Microsoft revealed its new operating system yesterday. Attendees of its annual BUILD developer conference received shiny new tablets loaded with a preview versions of Windows 8, which will be available for both tablets and desktops about a year from now. The post below from Alex Willhelm provides an in-depth (3,00 word!) first-look and from Mary Jo Foley we get the condensed version. And if you'd like to view today's keynote address, go to the BUILD conference site.
In my post from earlier today I mentioned that Windows 8 will be available for both tablets and desktop when it is released next year. In a rather quick and forward looking post, Zach Epstein suggests today's move by Microsoft "ushers in the post-post-PC era": ... The PC was the future, and it let people perform functions they never thought possible. Then the tablet was the future, and it let people interact with content in ways they never thought possible. Now, the future means all things to all people.
I’ve mentioned it before on several occasions, but the point is much easier to make now that Microsoft has given the world a better look at its vision of the near-term future of computing. PCs are not going away. They will continue to be the primary means of computing for business and consumers alike. Tablets are not going away, either. They will continue to provide a much more intuitive way to interact with a consumer electronics device.
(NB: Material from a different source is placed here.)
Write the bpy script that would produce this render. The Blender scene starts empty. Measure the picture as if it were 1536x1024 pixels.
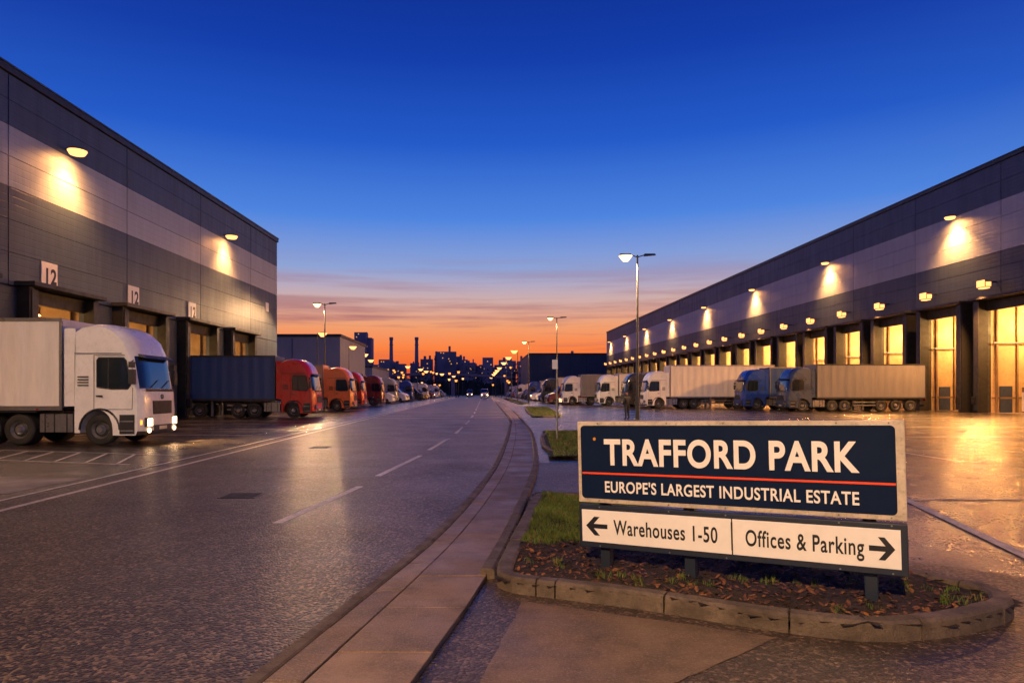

Microsoft’s vision, however, unifies these devices.
One platform to rule them all.
Epstein makes a compelling argument when he writes: When Windows 8 is finally bestowed upon the masses, each and every user will have Apple to thank. Windows 8 as we’re seeing it today would never have existed if competition from the iPad — and the iPhone before it — had not illuminated a giant light bulb over all of our heads: platforms can be both capable and intuitive. Apple’s iOS is the most fluid, logical, user friendly mass-market platform in the world, and it has forced the competition to look at products in a new light. Companies have been incredibly slow to adapt, however, and that is why Apple is currently the biggest tech company in the world.
But the iPad was only the beginning.
Apple paved the way but Microsoft will get there first with Windows 8...
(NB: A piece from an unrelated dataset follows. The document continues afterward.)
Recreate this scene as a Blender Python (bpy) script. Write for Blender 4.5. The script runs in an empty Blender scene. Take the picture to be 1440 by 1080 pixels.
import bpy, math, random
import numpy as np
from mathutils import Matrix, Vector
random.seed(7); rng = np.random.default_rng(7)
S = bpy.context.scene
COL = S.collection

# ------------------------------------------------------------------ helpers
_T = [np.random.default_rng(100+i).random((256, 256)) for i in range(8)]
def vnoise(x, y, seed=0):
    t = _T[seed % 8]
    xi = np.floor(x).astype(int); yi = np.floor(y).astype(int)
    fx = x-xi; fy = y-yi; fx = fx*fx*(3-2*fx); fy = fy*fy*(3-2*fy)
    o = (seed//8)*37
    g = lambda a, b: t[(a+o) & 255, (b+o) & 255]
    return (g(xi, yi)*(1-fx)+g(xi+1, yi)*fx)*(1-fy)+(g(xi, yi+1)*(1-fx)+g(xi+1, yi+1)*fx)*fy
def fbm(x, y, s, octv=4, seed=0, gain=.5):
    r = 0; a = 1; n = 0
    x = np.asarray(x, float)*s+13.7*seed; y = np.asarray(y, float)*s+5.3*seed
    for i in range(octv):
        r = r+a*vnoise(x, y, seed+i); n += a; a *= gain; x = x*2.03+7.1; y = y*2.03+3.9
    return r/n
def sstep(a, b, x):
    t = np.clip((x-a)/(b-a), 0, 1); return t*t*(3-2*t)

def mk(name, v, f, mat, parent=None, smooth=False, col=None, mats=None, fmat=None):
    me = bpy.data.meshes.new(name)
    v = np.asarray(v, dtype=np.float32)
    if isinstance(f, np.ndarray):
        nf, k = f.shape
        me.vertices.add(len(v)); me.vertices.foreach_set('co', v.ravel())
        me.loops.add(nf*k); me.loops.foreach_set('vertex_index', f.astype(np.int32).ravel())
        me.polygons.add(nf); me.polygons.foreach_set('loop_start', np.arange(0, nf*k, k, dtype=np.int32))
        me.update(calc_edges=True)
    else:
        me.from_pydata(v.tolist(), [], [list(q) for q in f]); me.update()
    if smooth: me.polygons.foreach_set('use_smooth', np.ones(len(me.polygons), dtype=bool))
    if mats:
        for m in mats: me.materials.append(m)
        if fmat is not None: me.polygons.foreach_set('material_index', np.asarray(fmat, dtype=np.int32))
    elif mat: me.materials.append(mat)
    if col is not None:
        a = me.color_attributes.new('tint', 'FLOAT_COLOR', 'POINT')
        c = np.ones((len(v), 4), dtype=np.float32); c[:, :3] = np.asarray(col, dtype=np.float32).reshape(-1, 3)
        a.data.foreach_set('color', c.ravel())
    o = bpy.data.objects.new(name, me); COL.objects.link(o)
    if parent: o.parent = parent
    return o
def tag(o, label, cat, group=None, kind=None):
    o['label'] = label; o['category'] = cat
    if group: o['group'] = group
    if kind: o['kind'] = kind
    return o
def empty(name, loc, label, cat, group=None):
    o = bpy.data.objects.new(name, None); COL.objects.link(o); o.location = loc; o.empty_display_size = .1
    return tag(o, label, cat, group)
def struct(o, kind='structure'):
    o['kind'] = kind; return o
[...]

Here's a video from a few months ago to give you a sense of what the buzz is all about.
Windows 8 has the potential to be really cool, and to be a real headache for users. When the familiar desktop becomes just an app (shades of Windows 3.1), and the method of interacting with the OS changes completely, it will inevitably rattle a few cages.
Fortunately, though the look is different, keyboard and mouse still work as expected. There are just additional ways to interact with the computer, especially one with a touch screen.
The OS is not fully baked yet, and things will change between now and shipping date, but it looks promising.
This looks really cool. And, given the price points that the more open PC architecture has allowed, Apple is going to get a real run for its money.
The interface looks very Apple-like to me and others...I hope it will go well beyond Apple into the next generation - the competition for both camps can only help all of us.